Parallel and Perpendicular Lines
The horizontal platforms at each level of the tower create lines that are parallel to the ground and parallel to each other. The tower has three main observation levels, and the floor of each one sits in a horizontal plane, giving you stacked parallel planes. Meanwhile, the central vertical axis of the tower is perpendicular to those platforms, forming right angles where vertical meets horizontal.
Within the lattice itself, you can spot sets of parallel lines running diagonally across panels, intersected by horizontal beams. These intersections create the angles that geometry students learn to identify: acute angles where diagonal braces meet vertical columns, and various pairs of supplementary and complementary angles at each junction.
The Square Base and Rectangular Prisms
The tower’s footprint is a square, with each side of the base measuring about 125 meters. This square models properties like equal side lengths, right angles at corners, and equal diagonals. The platforms at each level are also squares, each smaller than the one below, creating a series of similar figures (same shape, different size) stacked vertically.
The horizontal trusses connecting the legs at the first and second levels are essentially rectangular prisms, or box-shaped beams. Each of these trusses consists of four cross-braced rectangular panels spanning about 10 meters in length. These sections model rectangular geometry, including properties of parallelograms visible in the panel faces before the diagonal bracing splits them into triangles.
Angles of Inclination
The four legs of the tower do not rise vertically. They lean inward at a specific angle of inclination relative to the ground, starting steep at the base and gradually becoming more vertical as they approach the top. This changing angle models the concept of slope, and because the legs follow a curve rather than a straight line, the slope changes continuously. In calculus terms that’s a derivative, but in geometry it gives students a visual for understanding how angles are measured between a line and a horizontal reference.
The legs also model obtuse and acute angles at different points. Near the base, the angle between a leg and the ground is an acute angle. Where cross-braces meet the main columns, you can find examples of vertical angles (the pairs of opposite angles formed when two lines cross) and adjacent angles sharing a common side.
Similar Figures and Scale
One of the most useful geometric concepts the tower models is similarity. The overall triangular profile of each face is repeated at smaller scales throughout the structure. A single lattice panel contains triangles that are geometrically similar to the large triangle formed by the full silhouette, meaning they share the same angle measurements but differ in size. This self-repeating quality makes the Eiffel Tower a practical example for lessons on scale factor and proportional reasoning.

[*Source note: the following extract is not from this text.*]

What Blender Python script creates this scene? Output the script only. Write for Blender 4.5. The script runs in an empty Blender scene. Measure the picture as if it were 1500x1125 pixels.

The three platforms also demonstrate how cross-sections of a tapered solid change with height. Slicing the tower horizontally at any level produces a square, but each square is smaller than the one below it. The ratio between these squares follows a predictable pattern tied to the curvature of the legs, connecting the concept of similar figures to the parabolic curve of the overall structure. Standing just under 1,083 feet tall today (after a new antenna added about 20 feet), the tower gives you a massive vertical canvas for studying how geometry scales from centimeter-sized iron joints to a structure visible from across Paris.